* [WORK TO COMPLETE] Every line from the one holding "Write a Blender" through the one holding "except Exception as e: print(e)" should be returned exactly, both included; the pictures should not.

* [LISTED RECORDS]
::::
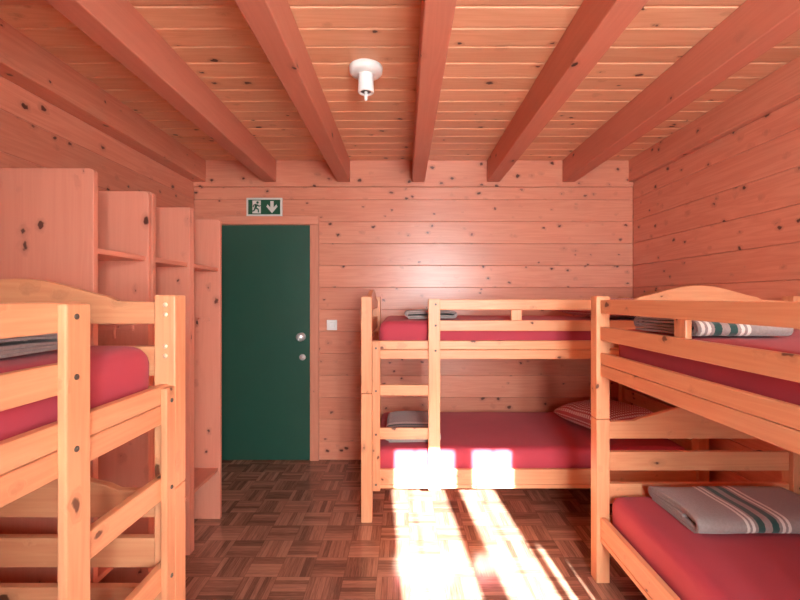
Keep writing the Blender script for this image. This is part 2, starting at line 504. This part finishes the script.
::::
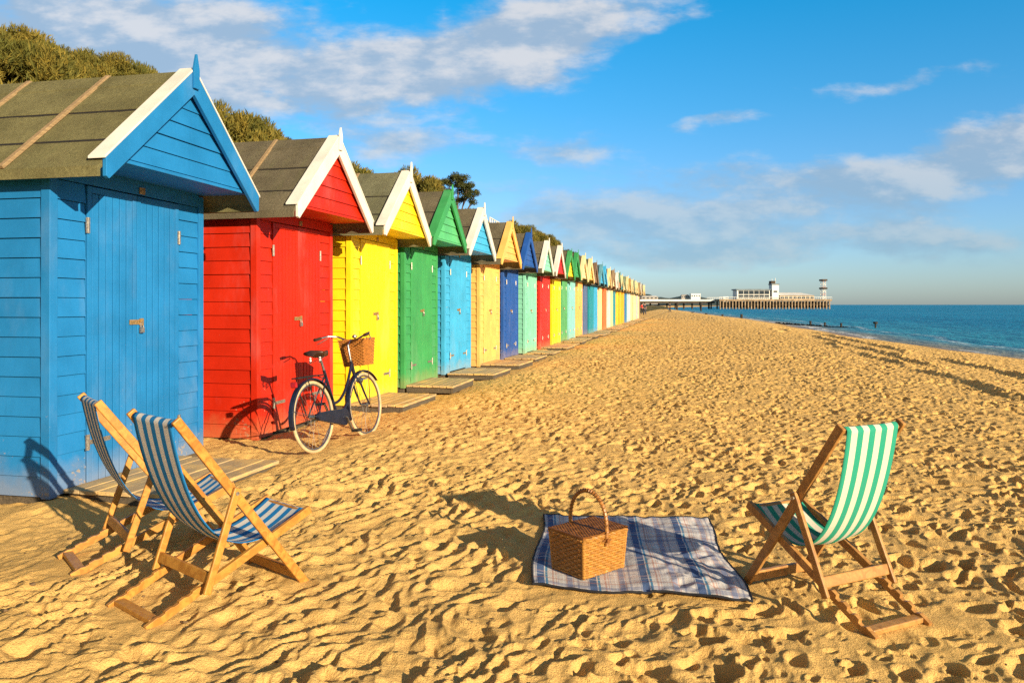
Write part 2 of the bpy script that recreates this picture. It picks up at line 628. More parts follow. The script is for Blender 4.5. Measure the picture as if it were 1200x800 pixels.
::::
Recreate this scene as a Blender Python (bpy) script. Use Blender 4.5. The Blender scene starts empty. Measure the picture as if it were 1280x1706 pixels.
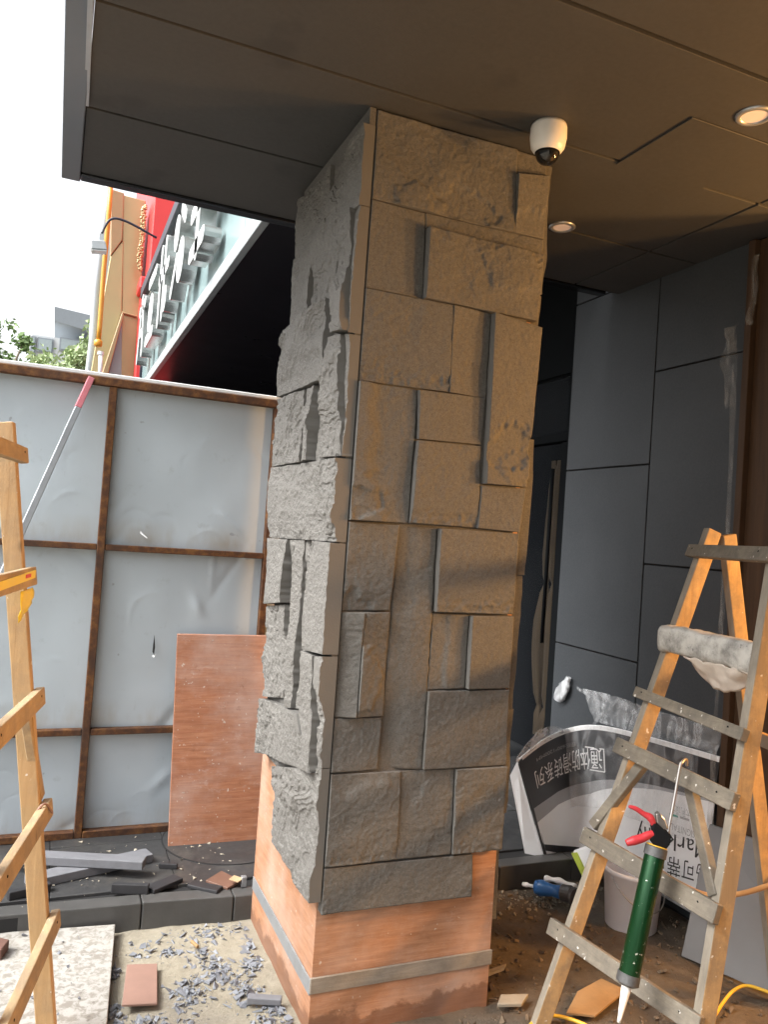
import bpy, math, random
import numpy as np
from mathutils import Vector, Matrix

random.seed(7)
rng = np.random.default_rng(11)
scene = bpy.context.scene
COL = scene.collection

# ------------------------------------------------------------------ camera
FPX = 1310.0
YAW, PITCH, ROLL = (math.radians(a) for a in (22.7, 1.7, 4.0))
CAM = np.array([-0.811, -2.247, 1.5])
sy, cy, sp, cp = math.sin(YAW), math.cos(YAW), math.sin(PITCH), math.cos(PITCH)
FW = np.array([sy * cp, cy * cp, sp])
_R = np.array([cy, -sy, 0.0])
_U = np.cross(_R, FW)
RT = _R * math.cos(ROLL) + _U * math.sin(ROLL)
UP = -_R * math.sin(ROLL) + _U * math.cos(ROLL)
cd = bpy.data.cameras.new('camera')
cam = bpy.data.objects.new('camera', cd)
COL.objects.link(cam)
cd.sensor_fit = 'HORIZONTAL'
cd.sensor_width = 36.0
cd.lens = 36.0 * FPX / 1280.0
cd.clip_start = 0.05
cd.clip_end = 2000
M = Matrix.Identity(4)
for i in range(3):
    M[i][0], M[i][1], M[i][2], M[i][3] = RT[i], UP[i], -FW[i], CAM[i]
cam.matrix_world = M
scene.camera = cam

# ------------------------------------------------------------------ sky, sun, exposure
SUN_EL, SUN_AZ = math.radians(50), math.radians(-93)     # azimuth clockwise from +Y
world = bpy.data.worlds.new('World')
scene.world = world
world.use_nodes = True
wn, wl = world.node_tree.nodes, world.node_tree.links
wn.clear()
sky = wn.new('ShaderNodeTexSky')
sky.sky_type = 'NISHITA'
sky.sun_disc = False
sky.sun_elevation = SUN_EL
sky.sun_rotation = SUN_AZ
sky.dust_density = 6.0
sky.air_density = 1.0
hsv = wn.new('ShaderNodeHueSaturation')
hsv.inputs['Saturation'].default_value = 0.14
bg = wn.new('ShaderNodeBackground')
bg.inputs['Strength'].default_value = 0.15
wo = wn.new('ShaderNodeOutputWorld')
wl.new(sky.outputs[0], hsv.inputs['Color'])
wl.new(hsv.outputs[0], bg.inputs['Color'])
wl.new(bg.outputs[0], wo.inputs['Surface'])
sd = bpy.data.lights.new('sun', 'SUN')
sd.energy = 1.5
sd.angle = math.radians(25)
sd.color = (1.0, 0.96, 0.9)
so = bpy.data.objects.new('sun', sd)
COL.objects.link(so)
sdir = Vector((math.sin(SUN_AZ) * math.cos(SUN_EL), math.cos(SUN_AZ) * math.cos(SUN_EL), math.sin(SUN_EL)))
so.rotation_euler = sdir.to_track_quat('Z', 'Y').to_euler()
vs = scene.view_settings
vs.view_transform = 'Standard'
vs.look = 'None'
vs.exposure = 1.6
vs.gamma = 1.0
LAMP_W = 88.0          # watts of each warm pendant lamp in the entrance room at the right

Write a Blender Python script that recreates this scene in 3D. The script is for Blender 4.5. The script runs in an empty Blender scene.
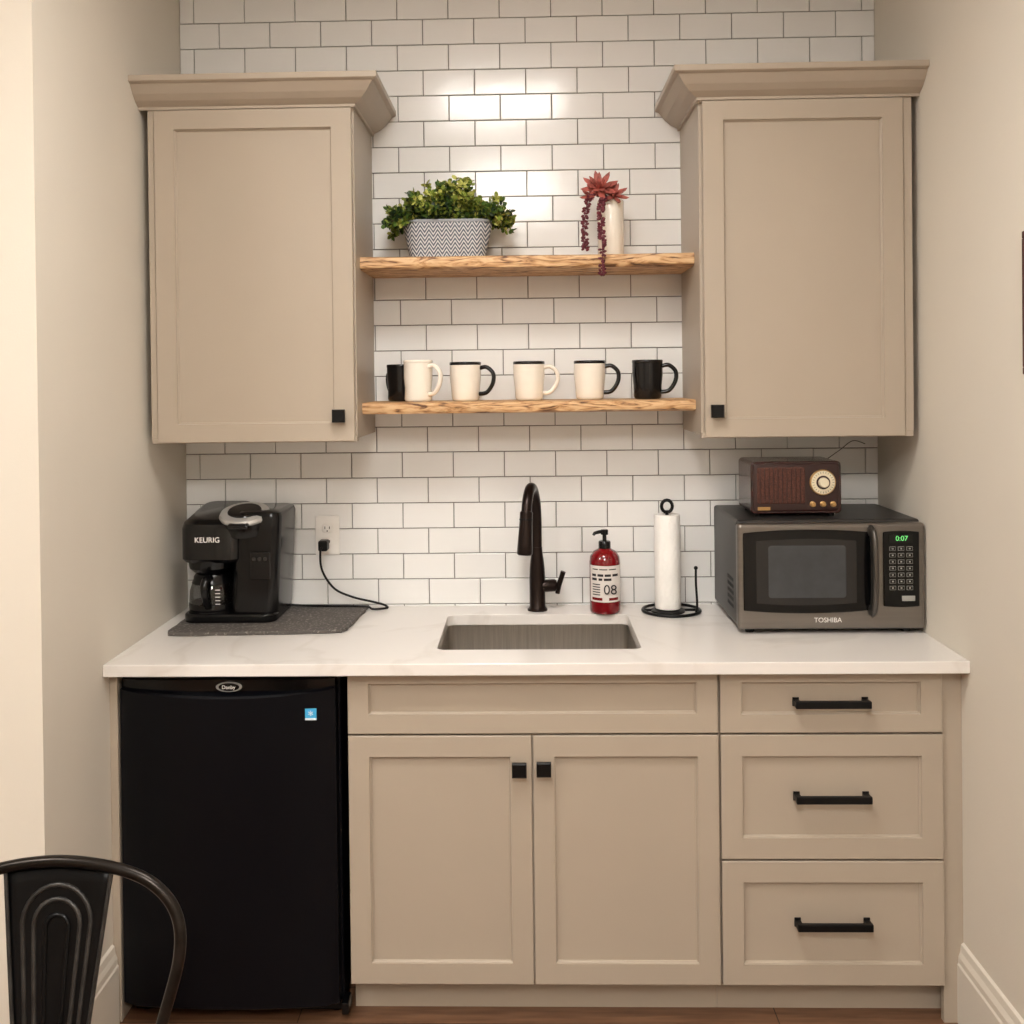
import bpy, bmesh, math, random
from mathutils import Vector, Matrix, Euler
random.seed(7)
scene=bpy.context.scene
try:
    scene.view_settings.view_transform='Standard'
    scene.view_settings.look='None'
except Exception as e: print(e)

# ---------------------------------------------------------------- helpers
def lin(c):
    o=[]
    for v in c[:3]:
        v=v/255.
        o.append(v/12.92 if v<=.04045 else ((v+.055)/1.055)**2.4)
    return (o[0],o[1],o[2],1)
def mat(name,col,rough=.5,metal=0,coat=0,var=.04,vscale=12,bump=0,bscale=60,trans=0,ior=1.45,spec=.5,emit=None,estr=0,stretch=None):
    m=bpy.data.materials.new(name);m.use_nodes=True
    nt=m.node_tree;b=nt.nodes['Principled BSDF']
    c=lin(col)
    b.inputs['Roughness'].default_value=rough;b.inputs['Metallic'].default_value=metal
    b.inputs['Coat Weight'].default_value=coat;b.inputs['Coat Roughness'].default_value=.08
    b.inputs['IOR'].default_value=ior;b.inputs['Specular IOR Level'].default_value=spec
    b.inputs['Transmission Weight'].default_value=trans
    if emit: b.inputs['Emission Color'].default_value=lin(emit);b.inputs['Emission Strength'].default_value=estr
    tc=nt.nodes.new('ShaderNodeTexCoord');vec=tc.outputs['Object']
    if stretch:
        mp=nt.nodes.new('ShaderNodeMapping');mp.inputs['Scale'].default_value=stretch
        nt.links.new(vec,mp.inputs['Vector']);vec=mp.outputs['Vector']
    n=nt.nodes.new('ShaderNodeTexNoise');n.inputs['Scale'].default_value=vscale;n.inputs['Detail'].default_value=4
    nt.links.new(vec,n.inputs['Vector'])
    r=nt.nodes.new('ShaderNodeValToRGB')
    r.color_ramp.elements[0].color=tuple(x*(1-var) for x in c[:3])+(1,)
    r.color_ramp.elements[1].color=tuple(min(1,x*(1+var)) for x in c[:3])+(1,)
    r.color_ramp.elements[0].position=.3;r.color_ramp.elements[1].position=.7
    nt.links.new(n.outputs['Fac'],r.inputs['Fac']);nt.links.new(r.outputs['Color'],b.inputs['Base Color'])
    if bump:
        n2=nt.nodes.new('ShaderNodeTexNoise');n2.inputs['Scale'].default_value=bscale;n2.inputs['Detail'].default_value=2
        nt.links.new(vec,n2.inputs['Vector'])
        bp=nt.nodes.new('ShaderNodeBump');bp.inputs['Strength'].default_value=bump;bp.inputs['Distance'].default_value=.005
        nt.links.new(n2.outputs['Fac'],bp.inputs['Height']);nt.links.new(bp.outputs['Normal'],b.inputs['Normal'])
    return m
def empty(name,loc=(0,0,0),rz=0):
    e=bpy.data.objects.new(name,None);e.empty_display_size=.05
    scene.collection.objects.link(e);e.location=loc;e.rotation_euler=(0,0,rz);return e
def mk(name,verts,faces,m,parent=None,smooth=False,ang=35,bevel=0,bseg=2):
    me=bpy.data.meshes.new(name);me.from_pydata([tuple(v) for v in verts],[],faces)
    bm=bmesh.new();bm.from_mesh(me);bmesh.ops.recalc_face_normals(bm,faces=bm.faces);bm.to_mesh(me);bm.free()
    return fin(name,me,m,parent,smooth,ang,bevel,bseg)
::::
* [REPLY]
Write a Blender Python script that recreates this scene in 3D. The script is for Blender 4.5. The script runs in an empty Blender scene.
import bpy, bmesh, math, random
from mathutils import Vector, Matrix, Euler
random.seed(7)
scene=bpy.context.scene
try:
    scene.view_settings.view_transform='Standard'
    scene.view_settings.look='None'
except Exception as e: print(e)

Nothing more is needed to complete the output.